Ven, tú que te has convertido en mi deseo
y has hecho que yo pueda desearte.
Ven, respiración y vida mía.
Ven, consuelo mío.
Ven, alegría y gloria y delicia sin fin

(Simeón el Nuevo Teólogo, Inni e preghiere, Roma 1996, pp. 75ss).


ACTIO

Repite con frecuencia y vive hoy la Palabra:

«Ven, Jesús. Sé para mí paz y alegría».


PARA LA LECTURA ESPIRITUAL

Nosotros creemos que Jesús es verdaderamente el enviado de Dios, ese que traza el camino de la paz y de la alegría auténticas. Creemos que es verdaderamente el Enviado de Dios que viene a liberar a la humanidad de todo lo que puede estropearla y destruirla. El encarna el sueño secular de los hombres y mujeres que tienen que hacer frente a las duras realidades de una vida en la que se confunden de un modo inextricable la alegría, el amor, el odio.
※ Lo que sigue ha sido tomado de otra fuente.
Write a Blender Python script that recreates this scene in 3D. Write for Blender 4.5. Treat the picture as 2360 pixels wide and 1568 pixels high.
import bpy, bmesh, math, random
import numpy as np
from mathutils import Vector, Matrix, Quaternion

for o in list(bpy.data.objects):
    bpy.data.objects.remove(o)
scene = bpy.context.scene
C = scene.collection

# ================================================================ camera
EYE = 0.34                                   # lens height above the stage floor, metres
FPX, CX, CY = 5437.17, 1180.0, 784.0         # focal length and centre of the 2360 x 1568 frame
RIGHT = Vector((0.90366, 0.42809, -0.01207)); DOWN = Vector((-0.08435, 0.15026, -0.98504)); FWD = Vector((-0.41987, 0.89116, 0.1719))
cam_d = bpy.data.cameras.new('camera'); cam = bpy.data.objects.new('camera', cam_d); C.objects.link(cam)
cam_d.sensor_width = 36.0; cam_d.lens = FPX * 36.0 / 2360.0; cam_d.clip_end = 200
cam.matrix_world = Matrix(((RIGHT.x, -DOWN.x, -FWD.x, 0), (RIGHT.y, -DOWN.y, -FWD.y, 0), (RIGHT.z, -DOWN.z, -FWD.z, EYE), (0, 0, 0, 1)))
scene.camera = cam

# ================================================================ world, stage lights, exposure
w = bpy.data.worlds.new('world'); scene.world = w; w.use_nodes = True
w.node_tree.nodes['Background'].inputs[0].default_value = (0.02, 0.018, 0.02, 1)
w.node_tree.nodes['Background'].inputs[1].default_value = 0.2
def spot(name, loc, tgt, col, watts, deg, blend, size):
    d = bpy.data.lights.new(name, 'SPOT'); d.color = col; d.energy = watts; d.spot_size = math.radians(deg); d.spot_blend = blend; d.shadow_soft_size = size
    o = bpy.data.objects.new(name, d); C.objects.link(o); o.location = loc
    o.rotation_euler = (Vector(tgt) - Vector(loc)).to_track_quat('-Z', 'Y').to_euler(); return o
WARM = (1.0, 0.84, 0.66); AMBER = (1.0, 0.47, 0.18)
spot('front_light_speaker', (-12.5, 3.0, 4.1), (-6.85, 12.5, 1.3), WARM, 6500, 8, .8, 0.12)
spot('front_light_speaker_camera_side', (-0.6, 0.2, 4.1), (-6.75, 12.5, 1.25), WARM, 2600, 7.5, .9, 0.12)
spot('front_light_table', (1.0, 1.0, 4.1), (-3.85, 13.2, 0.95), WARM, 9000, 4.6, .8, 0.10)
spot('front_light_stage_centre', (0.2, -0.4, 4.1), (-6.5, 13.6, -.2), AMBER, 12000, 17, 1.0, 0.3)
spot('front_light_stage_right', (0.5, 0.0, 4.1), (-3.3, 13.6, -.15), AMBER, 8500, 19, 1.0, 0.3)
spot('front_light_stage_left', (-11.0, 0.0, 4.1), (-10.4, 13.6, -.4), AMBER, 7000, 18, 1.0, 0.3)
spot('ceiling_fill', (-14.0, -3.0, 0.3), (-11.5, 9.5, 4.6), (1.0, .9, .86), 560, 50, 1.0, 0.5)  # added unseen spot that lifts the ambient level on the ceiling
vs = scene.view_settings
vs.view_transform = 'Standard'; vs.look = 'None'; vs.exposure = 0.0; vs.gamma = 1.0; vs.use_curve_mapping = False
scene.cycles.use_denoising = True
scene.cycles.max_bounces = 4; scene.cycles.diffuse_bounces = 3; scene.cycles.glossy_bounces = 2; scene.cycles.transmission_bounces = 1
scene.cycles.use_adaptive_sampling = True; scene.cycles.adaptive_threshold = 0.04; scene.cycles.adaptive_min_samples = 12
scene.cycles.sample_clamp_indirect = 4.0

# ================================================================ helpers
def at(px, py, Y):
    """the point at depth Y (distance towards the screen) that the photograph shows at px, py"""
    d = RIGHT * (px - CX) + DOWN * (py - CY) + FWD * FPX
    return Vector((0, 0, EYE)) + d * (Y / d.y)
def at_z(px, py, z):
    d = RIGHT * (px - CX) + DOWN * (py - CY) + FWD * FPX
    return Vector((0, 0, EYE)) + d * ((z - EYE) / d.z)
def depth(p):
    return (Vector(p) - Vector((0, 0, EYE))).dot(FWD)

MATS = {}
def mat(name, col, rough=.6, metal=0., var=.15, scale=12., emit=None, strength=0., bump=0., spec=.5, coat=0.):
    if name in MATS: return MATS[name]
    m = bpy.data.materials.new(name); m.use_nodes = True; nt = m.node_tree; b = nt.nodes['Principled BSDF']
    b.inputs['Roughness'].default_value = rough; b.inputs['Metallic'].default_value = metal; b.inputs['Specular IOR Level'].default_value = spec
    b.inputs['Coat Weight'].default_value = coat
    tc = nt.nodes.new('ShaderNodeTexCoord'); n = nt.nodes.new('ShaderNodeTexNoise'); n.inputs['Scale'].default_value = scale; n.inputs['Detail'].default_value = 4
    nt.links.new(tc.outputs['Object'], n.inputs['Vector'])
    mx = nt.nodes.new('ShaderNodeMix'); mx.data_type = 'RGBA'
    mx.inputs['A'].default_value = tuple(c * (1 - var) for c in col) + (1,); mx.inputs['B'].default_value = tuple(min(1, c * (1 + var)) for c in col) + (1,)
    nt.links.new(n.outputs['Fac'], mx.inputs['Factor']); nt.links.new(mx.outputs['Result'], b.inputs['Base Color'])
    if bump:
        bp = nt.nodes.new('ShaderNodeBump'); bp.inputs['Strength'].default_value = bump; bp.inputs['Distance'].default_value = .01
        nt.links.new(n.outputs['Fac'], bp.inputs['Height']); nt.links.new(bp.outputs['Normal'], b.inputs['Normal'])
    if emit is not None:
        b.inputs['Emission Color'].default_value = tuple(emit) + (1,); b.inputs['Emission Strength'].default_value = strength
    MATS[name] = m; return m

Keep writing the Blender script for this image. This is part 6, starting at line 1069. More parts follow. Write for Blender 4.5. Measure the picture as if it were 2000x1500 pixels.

El mensaje de Jesús, el mensaje de su vida, consiste en manifestar que el amor y la vida tienen la última palabra. Ahora bien, para que la vida tenga la última palabra, será menester que seamos «concreadores» que continuamos su obra, y para que prevalezca el amor sobre el odio será menester que amemos hasta dar nuestra propia vida en una lucha cotidiana de la que ni el mismo Cristo salió indemne. Concrear significa rebelarse contra la fatalidad, no caer en la resignación.

Con todo, no debemos convertirnos en presa de fáciles esperanzas. La crisis es profunda. Más que en la vertiente económica y política, sufrimos una cierta degradación en el aspecto humano. Ahora bien, quien dice «crisis» dice elección: todavía es posible que, en Cristo -«nuestra paz»- nazca «un hombre nuevo». Nuestra fe nos hace creer que la creación «sufre y gime con dolores de parto», como dice san Pablo (Rom 1,22). Los tiempos han cambiado, pero siempre sigue siendo el tiempo de la paciencia de Dios y de la nuestra (Lettere dall'Algeria di Pierre Claverie, assassinato per il dialogo con i musulmani, Milán 1998, p. 123).